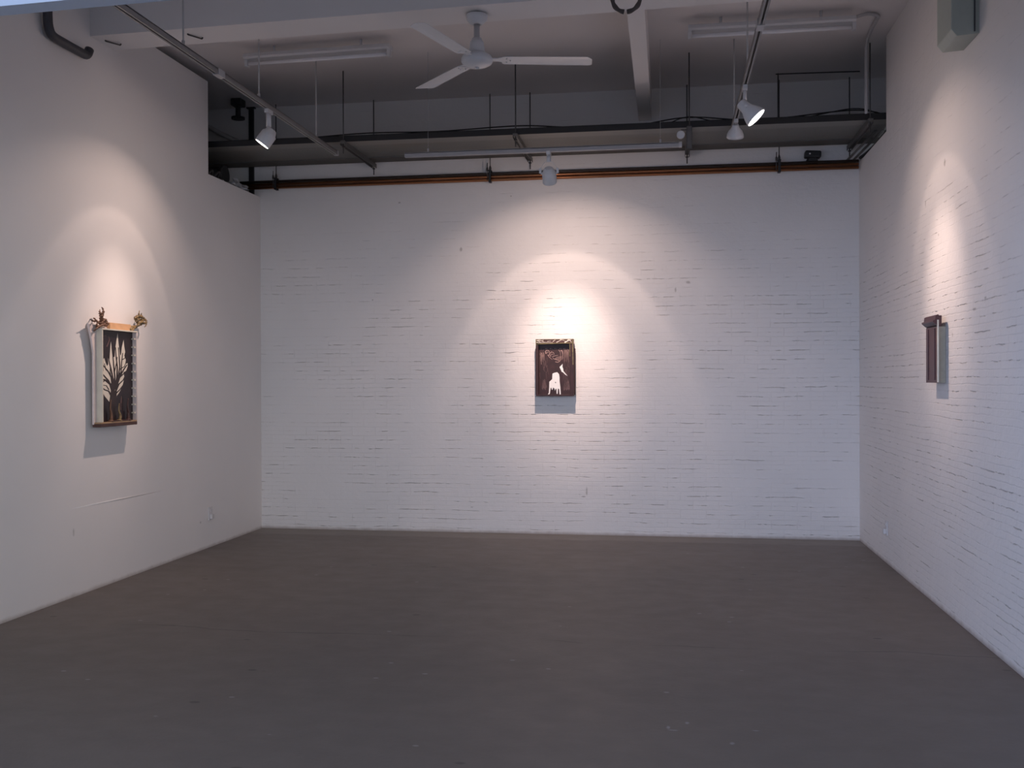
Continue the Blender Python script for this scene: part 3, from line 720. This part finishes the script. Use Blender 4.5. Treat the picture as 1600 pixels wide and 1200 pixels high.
MB().box(x_b-.012, xf+.008, ya_-.034, yb_-.02, z0_-.034, z0_-.010).build('bottom_rail', M['dark_wood'], B, bevel=.002)
tag(MB().box(x_b-.008, x_b+.022, 6.70, 6.985, z1_+.010, z1_+.058).build('wood_block', M['orange_wood'], B, bevel=.002), 'orange pine block above the box')
# picture
xpp = x_b+.012
def lpx(px, py): return ya_+.012 + (px-372)/(585-372)*(yb_-ya_-.024), z1_ - (py-262)/(920-262)*(z1_-z0_)
l3 = lambda u, v, h: Vector((xpp+h, *lpx(u, v)))
q = MB(); q.mi = 0; q.box(x_b, xpp, ya_+.012, yb_-.012, z0_, z1_)
q.mi = 1
q.poly([(432, 775), (405, 735), (384, 690), (374, 650), (374, 570), (378, 497), (385, 500), (393, 545), (399, 560), (398, 470), (403, 462), (410, 490), (420, 520), (428, 505), (427, 462), (436, 470), (440, 400), (445, 340), (452, 420), (459, 455), (468, 450), (472, 395), (480, 330), (488, 278),
        (493, 350), (502, 430), (508, 440), (514, 380), (526, 322), (530, 370), (536, 410), (530, 440), (540, 470), (536, 500), (552, 494), (552, 520), (540, 556), (524, 560), (530, 600), (520, 650), (506, 690), (494, 715), (480, 735), (474, 790), (482, 850), (478, 905), (468, 905), (470, 850), (462, 790),
        (462, 740), (446, 740), (440, 790)], l3, 0, .0006)
q.mi = 2
br_ = [([(456, 925), (458, 840), (455, 770), (462, 700)], 38, 26), ([(455, 760), (430, 700), (405, 690), (374, 655)], 9, 4), ([(458, 720), (440, 650), (408, 620), (374, 608)], 14, 6), ([(405, 622), (390, 640), (374, 640)], 5, 3),
       ([(452, 690), (428, 625), (398, 585), (376, 550)], 10, 4), ([(455, 680), (446, 600), (425, 555), (400, 520), (380, 480)], 9, 3), ([(462, 700), (456, 610), (444, 540), (432, 480), (428, 430)], 9, 3), ([(463, 700), (468, 600), (462, 520), (456, 440), (450, 380)], 8, 3),
       ([(466, 690), (482, 600), (484, 520), (476, 440), (474, 380)], 9, 3), ([(468, 680), (492, 590), (500, 520), (496, 440), (492, 380)], 8, 3), ([(482, 620), (508, 560), (512, 490), (520, 420)], 7, 3),
       ([(470, 690), (498, 600), (524, 545), (548, 505)], 10, 4), ([(500, 600), (528, 570), (552, 540)], 6, 3), ([(470, 710), (494, 650), (522, 620), (534, 590)], 8, 3), ([(474, 720), (500, 690), (522, 655)], 6, 3), ([(512, 470), (528, 462), (545, 440)], 5, 2),
       ([(430, 690), (415, 660), (388, 655)], 5, 3), ([(428, 560), (412, 545), (404, 500)], 5, 2), ([(466, 560), (478, 500), (484, 450)], 5, 2), ([(500, 540), (530, 520), (540, 490)], 5, 2), ([(444, 600), (438, 560), (440, 520)], 4, 2)]
for i, (p, a, b) in enumerate(br_): q.stroke(p, a*1.35, b*1.5, l3, .0004, .0010+.00004*i)
q.mi = 3
for p, a, b in (([(380, 322), (395, 306), (418, 302)], 8, 4), ([(374, 340), (384, 330), (394, 334)], 7, 4), ([(420, 380), (436, 330), (432, 300)], 7, 2), ([(392, 830), (390, 790)], 10, 4), ([(508, 790), (510, 740)], 8, 3), ([(505, 840), (508, 790)], 5, 2)): q.stroke(p, a, b, l3, 0, .0006)
q.build('painted_panel', [M['black_paint'], M['cream_paint'], M['dark_paint'], M['dim_paint']], B)
# small twisted candles standing on the ledge
for (px, h, mt) in ((425, .16, 'claw'), (478, .13, 'root'), (535, .165, 'dark_wood')):
    y = lpx(px, 900)[0]; rr = random.Random(px)
    tag(MB().tube(curve([(x_b+.036, y, z0_), (x_b+.034+rr.uniform(-.004, .004), y+.008, z0_+h*.3), (x_b+.034, y-.006, z0_+h*.6), (x_b+.034, y+.002, z0_+h)]), [.013-.010*i/24 for i in range(25)], 8)
        .lathe([(.020, 0), (.022, .006), (.012, .014)], Matrix.Translation((x_b+.034, y, z0_)), 12).build('twisted_candle', M[mt], B), 'small twisted dark stick standing on the ledge')
MB().box(x_b+.018, x_b+.050, lpx(420, 0)[0], lpx(545, 0)[0], z0_, z0_+.008).build('stick_base', M['dark_wood'], B)
# dried roots and a claw on the top corners
def lp(u, v, dx):   # photo pixel to a point at distance dx from the left wall
    f = F_PX; dr = Rv*((u-800)/f) - Uv*((v-600)/f) + Fv
    t = (XL+dx)/dr.x; return Vector((0, 0, 1.5)) + dr*t
rt = MB()
def limb(mb, pts, r0, r1, dx=.07, j=.004, seed=0):
    rr = random.Random(seed)
    P = curve([lp(u, v, dx+rr.uniform(-.015, .015)) for u, v in pts], 5); n = len(P)
    mb.tube(P, [max(.0012, (r0+(r1-r0)*i/(n-1))*(1+.35*math.sin(i*1.9+seed))) for i in range(n)], 8)
cw = MB()
limb(cw, [(158, 503), (158.5, 496), (158, 490)], .012, .016, seed=1)
limb(cw, [(158.3, 492), (155.8, 488), (156, 484)], .010, .003, seed=2)
limb(cw, [(158.5, 492), (161.5, 488), (160.5, 482), (158.5, 480)], .012, .002, seed=3)
tag(cw.build('claw_ornament', M['claw'], B), 'brown pincer-shaped dried claw')
rt = MB()
for i, (p, a, b) in enumerate((([(160, 509), (157, 505), (152, 503), (148, 498), (146, 497)], .013, .003), ([(161, 508), (164, 503), (166, 500)], .014, .004), ([(158, 506), (162, 501), (165, 499), (168, 503)], .012, .003), ([(166, 508), (162, 507), (156, 509), (150, 514), (147, 517)], .012, .004),
                               ([(153, 512), (151, 508), (153, 504)], .009, .004), ([(148, 502), (144, 501), (141, 499)], .007, .002), ([(168, 506), (164, 504), (160, 505)], .012, .006))):
    limb(rt, p, a, b, seed=10+i)
rt.build('dried_root', M['claw'], B)
rt = MB()
for i, (p, a, b) in enumerate((([(203, 516), (206, 512), (211, 511), (216, 508), (219, 504)], .014, .009), ([(202, 511), (207, 514), (212, 510)], .014, .006), ([(218, 507), (214, 503), (211, 499), (212, 496)], .010, .006), ([(212, 497), (216, 494), (221, 495), (226, 499), (229, 502)], .012, .008),
                               ([(229, 503), (228, 508), (226, 511)], .008, .002), ([(216, 506), (221, 503), (226, 505), (228, 502)], .012, .006), ([(216, 496), (217, 490), (218, 485)], .008, .002), ([(219, 496), (221, 491), (221, 489)], .007, .002), ([(213, 500), (218, 499), (224, 501)], .013, .007),
                               ([(222, 505), (219, 508), (215, 507)], .009, .004), ([(210, 512), (206, 517), (203, 518)], .010, .004), ([(214, 497), (214, 492)], .006, .002))):
    limb(rt, p, a, b, seed=30+i)
rt.build('dried_root', M['root'], B)

# ================================================================== RIGHT ARTWORK
Rr = empty('box_painting', (XR, 6.8, 1.46), 'dark maroon wooden cabinet-like artwork seen edge-on on the right wall', 'artwork')
xr1 = XR-.055
MB().box(xr1, XR-.001, 6.70, 6.90, 1.472, 1.832).build('box_body', M['side_grey'], Rr, bevel=.001)
MB().box(xr1-.010, xr1, 6.655, 6.925, 1.472, 1.832).build('front_panel', M['cabinet'], Rr, bevel=.001)
tag(MB().box(xr1-.010, xr1-.0005, 6.648, 6.656, 1.475, 1.872).build('edge_strip', M['cream'], Rr), 'cream unpainted near edge')
MB().poly([(0, 1.832), (.012, 1.838), (.034, 1.858), (.036, 1.868), (.022, 1.872), (.018, 1.900), (.006, 1.906), (0, 1.904)], lambda u, v, h: Vector((xr1-u, h, v)), 6.652, 6.935).build('cornice', M['cabinet'], Rr)
MB().box(xr1, xr1+.02, 6.66, 6.92, 1.832, 1.90).build('cornice_back', M['cabinet'], Rr)
for y in (6.70, 6.86):
    MB().box(xr1-.014, xr1-.010, y, y+.03, 1.49, 1.82).build('stile', M['cabinet'], Rr, bevel=.001)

+ + + + +

** INSTRUCTION **
Go through the material and copy out every line with "from" in it.

** FULL OUTPUT **
Continue the Blender Python script for this scene: part 3, from line 720. This part finishes the script. Use Blender 4.5. Treat the picture as 1600 pixels wide and 1200 pixels high.
def lp(u, v, dx):   # photo pixel to a point at distance dx from the left wall